Meeting to discuss voluntary program turns into shouting match at times

JACKSONVILLE, Fla. – A community meeting was held Thursday night to discuss a voluntary program allowing South Shores residents to sell their flood-prone homes at pre-Hurricane Irma values.

The meeting, which was hosted by City Councilwoman Lori Boyer and the city of Jacksonville's Emergency Preparedness Division, turned into a shouting match at times.

There was no official count on how many people attended. But after 73 homeowners got a notice to attend the meeting, twice that number and many more filled the San Marco Preservation Hall to overflowing.

RELATED: Jacksonville proposes buying out flood-prone homes in South Shores

As Boyer and Emergency Preparedness Director Steve Woodard introduced the topic, questions and concerns started pouring in before the speakers could get through their initial comments, which was frustrating to some people.

"Hopefully, they can send the notes from this meeting because personally, I couldn't understand," said Carl McCall, who lives in the South Shores neighborhood. "That's why I step back outside because maybe somebody else could hear it."

With too many people and it being too hard to hear, complaints were expressed by people who didn't have an opinion yet but just wanted more information. 

"The city's trying to do something to help people out if you've got flooding," said Wade Dennison, who owns two eligible homes in South Shores. "I'm just trying to get some information on how to apply and it doesn't look like I'm going to get there tonight."

One of the questions in the meeting: Why this community?

According to state and Federal Emergency Management Agency officials, if homes have repetitive flood loss, that's when they want to mitigate. 
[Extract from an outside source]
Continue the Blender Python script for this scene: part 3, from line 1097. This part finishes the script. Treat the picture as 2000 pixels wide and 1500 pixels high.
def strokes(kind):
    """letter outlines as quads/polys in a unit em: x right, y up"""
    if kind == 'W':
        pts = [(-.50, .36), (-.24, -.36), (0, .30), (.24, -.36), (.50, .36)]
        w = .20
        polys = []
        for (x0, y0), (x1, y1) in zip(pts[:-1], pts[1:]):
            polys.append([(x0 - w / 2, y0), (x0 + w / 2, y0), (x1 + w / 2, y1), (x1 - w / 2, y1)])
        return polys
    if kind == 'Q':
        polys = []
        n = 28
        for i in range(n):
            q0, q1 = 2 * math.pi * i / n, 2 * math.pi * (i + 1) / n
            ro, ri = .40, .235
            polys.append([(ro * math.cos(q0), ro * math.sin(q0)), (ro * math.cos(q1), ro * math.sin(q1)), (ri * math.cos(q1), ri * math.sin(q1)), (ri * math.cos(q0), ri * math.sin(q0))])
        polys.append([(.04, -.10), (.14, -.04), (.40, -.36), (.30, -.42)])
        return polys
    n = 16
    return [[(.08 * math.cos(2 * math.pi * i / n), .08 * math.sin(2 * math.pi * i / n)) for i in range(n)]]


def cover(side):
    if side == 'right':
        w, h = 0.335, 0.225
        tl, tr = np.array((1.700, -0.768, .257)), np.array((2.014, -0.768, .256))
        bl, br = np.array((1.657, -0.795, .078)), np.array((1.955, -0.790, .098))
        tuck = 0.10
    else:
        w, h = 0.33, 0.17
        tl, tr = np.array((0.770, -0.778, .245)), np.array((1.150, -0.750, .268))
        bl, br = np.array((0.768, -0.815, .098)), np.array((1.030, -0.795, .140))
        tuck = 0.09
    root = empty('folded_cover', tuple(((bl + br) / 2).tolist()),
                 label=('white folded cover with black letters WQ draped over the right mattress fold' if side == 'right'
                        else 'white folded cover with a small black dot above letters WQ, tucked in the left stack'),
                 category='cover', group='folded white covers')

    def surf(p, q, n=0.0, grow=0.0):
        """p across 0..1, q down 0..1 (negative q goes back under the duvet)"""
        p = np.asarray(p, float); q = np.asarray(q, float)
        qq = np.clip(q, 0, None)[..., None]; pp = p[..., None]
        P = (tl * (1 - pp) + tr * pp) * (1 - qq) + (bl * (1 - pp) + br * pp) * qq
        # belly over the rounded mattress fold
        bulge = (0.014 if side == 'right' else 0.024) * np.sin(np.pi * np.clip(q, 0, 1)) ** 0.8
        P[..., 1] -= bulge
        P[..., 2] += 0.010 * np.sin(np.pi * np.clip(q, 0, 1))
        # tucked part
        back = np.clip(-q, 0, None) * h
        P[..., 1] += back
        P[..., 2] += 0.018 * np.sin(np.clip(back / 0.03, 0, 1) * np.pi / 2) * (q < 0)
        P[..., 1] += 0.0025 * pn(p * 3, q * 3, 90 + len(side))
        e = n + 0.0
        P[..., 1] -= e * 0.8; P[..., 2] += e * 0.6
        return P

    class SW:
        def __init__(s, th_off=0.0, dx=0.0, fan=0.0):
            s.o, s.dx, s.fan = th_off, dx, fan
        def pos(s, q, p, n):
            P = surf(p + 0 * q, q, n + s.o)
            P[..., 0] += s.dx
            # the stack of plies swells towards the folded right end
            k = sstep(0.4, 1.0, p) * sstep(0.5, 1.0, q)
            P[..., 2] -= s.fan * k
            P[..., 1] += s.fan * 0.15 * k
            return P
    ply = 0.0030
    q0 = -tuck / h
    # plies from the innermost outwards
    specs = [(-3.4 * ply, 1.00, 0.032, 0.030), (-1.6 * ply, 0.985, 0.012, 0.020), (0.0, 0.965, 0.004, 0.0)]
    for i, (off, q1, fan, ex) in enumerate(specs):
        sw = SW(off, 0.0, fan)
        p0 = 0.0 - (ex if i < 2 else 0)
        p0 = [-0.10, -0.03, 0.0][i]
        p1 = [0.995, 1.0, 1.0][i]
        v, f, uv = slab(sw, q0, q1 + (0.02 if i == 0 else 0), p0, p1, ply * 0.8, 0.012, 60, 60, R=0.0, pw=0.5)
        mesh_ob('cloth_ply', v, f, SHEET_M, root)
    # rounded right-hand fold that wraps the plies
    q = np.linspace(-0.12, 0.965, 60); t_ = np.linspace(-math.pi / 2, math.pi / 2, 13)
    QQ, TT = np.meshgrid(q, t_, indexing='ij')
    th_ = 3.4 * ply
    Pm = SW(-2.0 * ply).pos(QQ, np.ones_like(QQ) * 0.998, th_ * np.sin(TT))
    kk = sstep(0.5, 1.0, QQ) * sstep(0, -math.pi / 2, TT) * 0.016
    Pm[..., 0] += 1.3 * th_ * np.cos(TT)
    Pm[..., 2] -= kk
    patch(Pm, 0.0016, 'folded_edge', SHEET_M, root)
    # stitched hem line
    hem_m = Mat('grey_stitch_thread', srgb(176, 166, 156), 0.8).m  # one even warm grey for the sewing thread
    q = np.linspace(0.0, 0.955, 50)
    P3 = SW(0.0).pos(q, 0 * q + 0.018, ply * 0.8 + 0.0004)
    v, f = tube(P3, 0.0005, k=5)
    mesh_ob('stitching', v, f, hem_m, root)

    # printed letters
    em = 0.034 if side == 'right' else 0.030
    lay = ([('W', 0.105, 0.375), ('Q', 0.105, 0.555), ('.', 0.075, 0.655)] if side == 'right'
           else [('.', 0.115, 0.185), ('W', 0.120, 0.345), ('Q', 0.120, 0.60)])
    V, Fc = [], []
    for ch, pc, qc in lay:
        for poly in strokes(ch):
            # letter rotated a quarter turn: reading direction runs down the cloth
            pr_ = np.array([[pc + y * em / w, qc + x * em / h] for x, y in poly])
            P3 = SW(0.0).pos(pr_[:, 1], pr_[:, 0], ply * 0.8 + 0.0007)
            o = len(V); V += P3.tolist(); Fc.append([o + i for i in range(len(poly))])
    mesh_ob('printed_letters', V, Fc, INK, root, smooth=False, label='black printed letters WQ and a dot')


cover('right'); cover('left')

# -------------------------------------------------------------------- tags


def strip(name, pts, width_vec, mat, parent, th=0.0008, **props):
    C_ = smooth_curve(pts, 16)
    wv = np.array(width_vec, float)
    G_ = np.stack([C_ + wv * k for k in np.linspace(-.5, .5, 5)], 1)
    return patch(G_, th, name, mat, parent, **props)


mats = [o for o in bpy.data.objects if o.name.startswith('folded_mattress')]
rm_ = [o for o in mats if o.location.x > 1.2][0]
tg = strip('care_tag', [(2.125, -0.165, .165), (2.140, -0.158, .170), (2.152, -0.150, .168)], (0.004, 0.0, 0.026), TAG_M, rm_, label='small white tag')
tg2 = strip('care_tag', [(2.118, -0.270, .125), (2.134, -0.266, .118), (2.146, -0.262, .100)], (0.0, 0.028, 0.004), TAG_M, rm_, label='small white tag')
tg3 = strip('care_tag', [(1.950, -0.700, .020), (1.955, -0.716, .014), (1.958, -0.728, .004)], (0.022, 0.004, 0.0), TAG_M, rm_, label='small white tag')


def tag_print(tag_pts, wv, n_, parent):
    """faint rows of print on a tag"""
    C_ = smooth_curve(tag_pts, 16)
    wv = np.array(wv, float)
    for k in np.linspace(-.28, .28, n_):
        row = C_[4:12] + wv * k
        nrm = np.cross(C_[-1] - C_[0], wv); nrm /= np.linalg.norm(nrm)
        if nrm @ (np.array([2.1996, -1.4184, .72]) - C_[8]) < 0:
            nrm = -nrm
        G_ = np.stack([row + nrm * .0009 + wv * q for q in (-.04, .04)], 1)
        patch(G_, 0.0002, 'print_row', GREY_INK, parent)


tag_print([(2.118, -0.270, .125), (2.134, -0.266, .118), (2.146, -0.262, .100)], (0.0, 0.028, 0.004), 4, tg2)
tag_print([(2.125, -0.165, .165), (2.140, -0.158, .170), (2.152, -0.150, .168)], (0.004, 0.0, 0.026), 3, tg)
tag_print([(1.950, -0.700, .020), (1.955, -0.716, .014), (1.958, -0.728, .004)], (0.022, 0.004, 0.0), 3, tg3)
VIEW: Maps of South Shores flood zones

Some of the people who live in South Shores are suspicious about the proposal, including one couple who said they don’t believe the program will be voluntary at all. 

"Just listening to them. They were all sarcastic," Courtney Green said. "It was really offensive, to be completely honest. They don't care about those homes. They're not theirs."

The program discussed comes from the state and the federal government’s Hazard Mitigation Program. Duval County would manage the program.

A state of Florida representative said any property that suffers repetitive flood damage is eligible to apply.

If someone doesn't sell a home in the program, Boyer said, as long as one home remains, no city services would be removed.